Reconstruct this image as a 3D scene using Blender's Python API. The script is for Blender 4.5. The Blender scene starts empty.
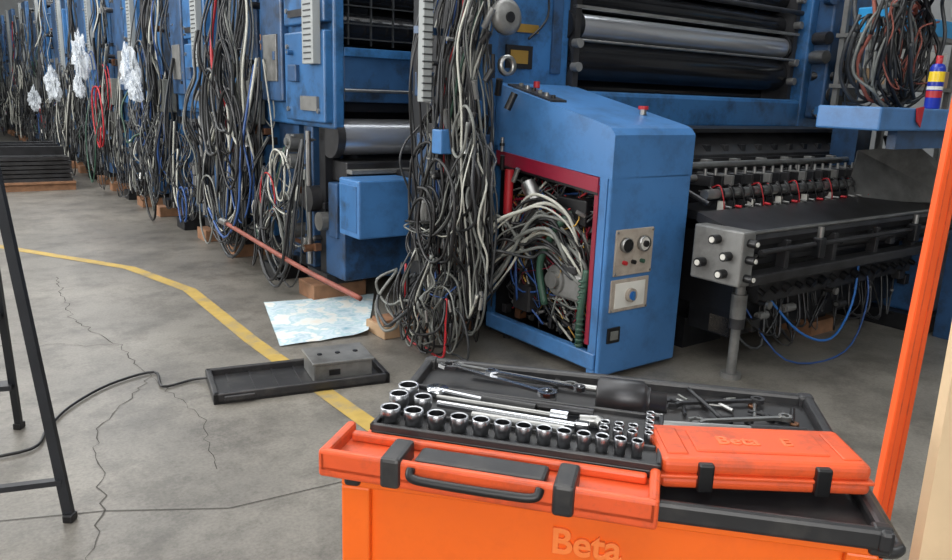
import bpy, bmesh, math, random
from mathutils import Vector, Matrix, noise
pi=math.pi
# ------------------------------------------------------------ materials
def M(name,col,rough=.5,metal=0,var=.12,scale=6,dirt=0,dcol=(.025,.022,.02),bump=0,dscale=3,emit=0,alpha=1,spec=.5):
    m=bpy.data.materials.new(name);m.use_nodes=True
    nt=m.node_tree;n=nt.nodes;l=nt.links;b=n["Principled BSDF"]
    tc=n.new("ShaderNodeTexCoord")
    no=n.new("ShaderNodeTexNoise");no.inputs["Scale"].default_value=scale;no.inputs["Detail"].default_value=6
    l.new(tc.outputs["Object"],no.inputs["Vector"])
    cr=n.new("ShaderNodeValToRGB")
    cr.color_ramp.elements[0].position=.3;cr.color_ramp.elements[1].position=.7
    cr.color_ramp.elements[0].color=(*[c*(1-var) for c in col],1)
    cr.color_ramp.elements[1].color=(*[min(1,c*(1+var)) for c in col],1)
    l.new(no.outputs["Fac"],cr.inputs["Fac"])
    out=cr.outputs["Color"]
    if dirt>0:
        n2=n.new("ShaderNodeTexNoise");n2.inputs["Scale"].default_value=dscale;n2.inputs["Detail"].default_value=10;n2.inputs["Roughness"].default_value=.7
        l.new(tc.outputs["Object"],n2.inputs["Vector"])
        r2=n.new("ShaderNodeValToRGB");r2.color_ramp.elements[0].position=.48;r2.color_ramp.elements[1].position=.68
        r2.color_ramp.elements[0].color=(0,0,0,1);r2.color_ramp.elements[1].color=(dirt,dirt,dirt,1)
        l.new(n2.outputs["Fac"],r2.inputs["Fac"])
        mx=n.new("ShaderNodeMix");mx.data_type='RGBA'
        l.new(r2.outputs["Color"],mx.inputs[0]);l.new(out,mx.inputs[6]);mx.inputs[7].default_value=(*dcol,1)
        out=mx.outputs[2]
    l.new(out,b.inputs["Base Color"])
    b.inputs["Roughness"].default_value=rough;b.inputs["Metallic"].default_value=metal
    b.inputs["Specular IOR Level"].default_value=spec
    if bump:
        bp=n.new("ShaderNodeBump");bp.inputs["Strength"].default_value=bump;bp.inputs["Distance"].default_value=.01
        l.new(no.outputs["Fac"],bp.inputs["Height"]);l.new(bp.outputs["Normal"],b.inputs["Normal"])
    if emit:
        b.inputs["Emission Color"].default_value=(*col,1);b.inputs["Emission Strength"].default_value=emit
    if alpha<1:b.inputs["Alpha"].default_value=alpha
    return m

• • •

- Task goal
All of the material above should be reproduced exactly, except the pictures.

- Task output
Reconstruct this image as a 3D scene using Blender's Python API. The script is for Blender 4.5. The Blender scene starts empty.
import bpy, bmesh, math, random
from mathutils import Vector, Matrix, noise
pi=math.pi
# ------------------------------------------------------------ materials
def M(name,col,rough=.5,metal=0,var=.12,scale=6,dirt=0,dcol=(.025,.022,.02),bump=0,dscale=3,emit=0,alpha=1,spec=.5):
    m=bpy.data.materials.new(name);m.use_nodes=True
    nt=m.node_tree;n=nt.nodes;l=nt.links;b=n["Principled BSDF"]
    tc=n.new("ShaderNodeTexCoord")
    no=n.new("ShaderNodeTexNoise");no.inputs["Scale"].default_value=scale;no.inputs["Detail"].default_value=6
    l.new(tc.outputs["Object"],no.inputs["Vector"])
    cr=n.new("ShaderNodeValToRGB")
    cr.color_ramp.elements[0].position=.3;cr.color_ramp.elements[1].position=.7
    cr.color_ramp.elements[0].color=(*[c*(1-var) for c in col],1)
    cr.color_ramp.elements[1].color=(*[min(1,c*(1+var)) for c in col],1)
    l.new(no.outputs["Fac"],cr.inputs["Fac"])
    out=cr.outputs["Color"]
    if dirt>0:
        n2=n.new("ShaderNodeTexNoise");n2.inputs["Scale"].default_value=dscale;n2.inputs["Detail"].default_value=10;n2.inputs["Roughness"].default_value=.7
        l.new(tc.outputs["Object"],n2.inputs["Vector"])
        r2=n.new("ShaderNodeValToRGB");r2.color_ramp.elements[0].position=.48;r2.color_ramp.elements[1].position=.68
        r2.color_ramp.elements[0].color=(0,0,0,1);r2.color_ramp.elements[1].color=(dirt,dirt,dirt,1)
        l.new(n2.outputs["Fac"],r2.inputs["Fac"])
        mx=n.new("ShaderNodeMix");mx.data_type='RGBA'
        l.new(r2.outputs["Color"],mx.inputs[0]);l.new(out,mx.inputs[6]);mx.inputs[7].default_value=(*dcol,1)
        out=mx.outputs[2]
    l.new(out,b.inputs["Base Color"])
    b.inputs["Roughness"].default_value=rough;b.inputs["Metallic"].default_value=metal
    b.inputs["Specular IOR Level"].default_value=spec
    if bump:
        bp=n.new("ShaderNodeBump");bp.inputs["Strength"].default_value=bump;bp.inputs["Distance"].default_value=.01
        l.new(no.outputs["Fac"],bp.inputs["Height"]);l.new(bp.outputs["Normal"],b.inputs["Normal"])
    if emit:
        b.inputs["Emission Color"].default_value=(*col,1);b.inputs["Emission Strength"].default_value=emit
    if alpha<1:b.inputs["Alpha"].default_value=alpha
    return m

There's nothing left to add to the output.